Unlike other celebrated novels set in World War I, like All Quiet On The Western Front or August 1914, the war itself is mostly in the background. It dominates only the third of the novel’s five sections, where Frederic, recovered from his wounds, is plunged into headlong retreat after the disastrous Battle of Caporetto of late 1917. Frederic is nearly executed by angry Italian troops, being as he is an officer and thus guilty of desertion, or at least fair game to be shot for same.

The Battle of Caporetto saw the Italian army go from advancing on the Alps to regrouping behind the Piave River near Venice in just a few weeks. German troops reinforcing their Austrian allies made the difference. A Farewell To Arms depicts the fallout.
Image from https://en.wikipedia.org/wiki/Battle_of_Caporetto


After that Frederic declares “a separate peace” for himself, gets some civilian clothes from a friendly musician, and reconnects with Catherine. There is still a lot of book left, but for me all that follows is anti-climactic, all the way to a tragic yet predictable end.

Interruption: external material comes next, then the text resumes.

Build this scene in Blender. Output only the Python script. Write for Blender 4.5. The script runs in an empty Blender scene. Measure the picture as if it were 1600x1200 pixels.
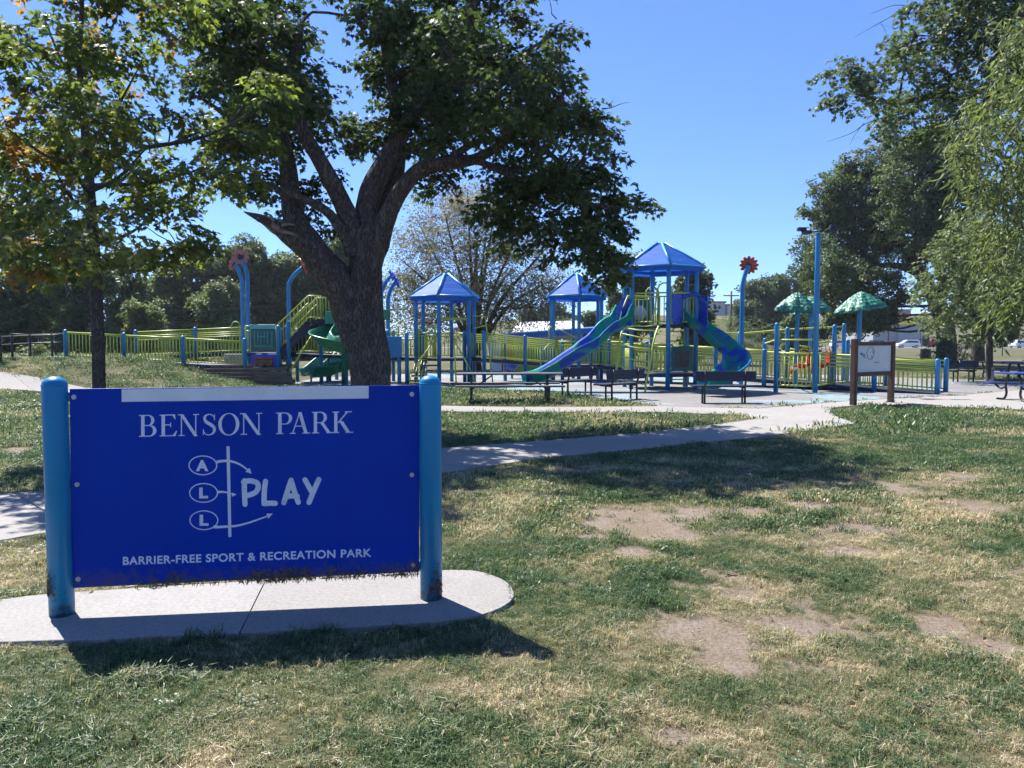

A Farewell To Arms has a curiously deflated quality from first to last, yet I would not characterize it as depressing so much as lived-in. Hemingway was a master of mood, who never seems to stretch to make his points, even if it leaves one puzzled:

The head was mine, and the inside of the belly. It was very hungry in there. I could feel it turn over on itself. The head was mine, but not to use, not to think with, only to remember and not too much remember.

These words come off silly in isolation. Yet when I was a young teen getting ready to escape boarding school, I found there and elsewhere in A Farewell To Arms a kind of understanding that life was cruel but need not be without compensations when lived bravely enough. Though it does ramble and pose, the novel stands up for what it is, and challenges you to draw different conclusions, enough to be a classic for me.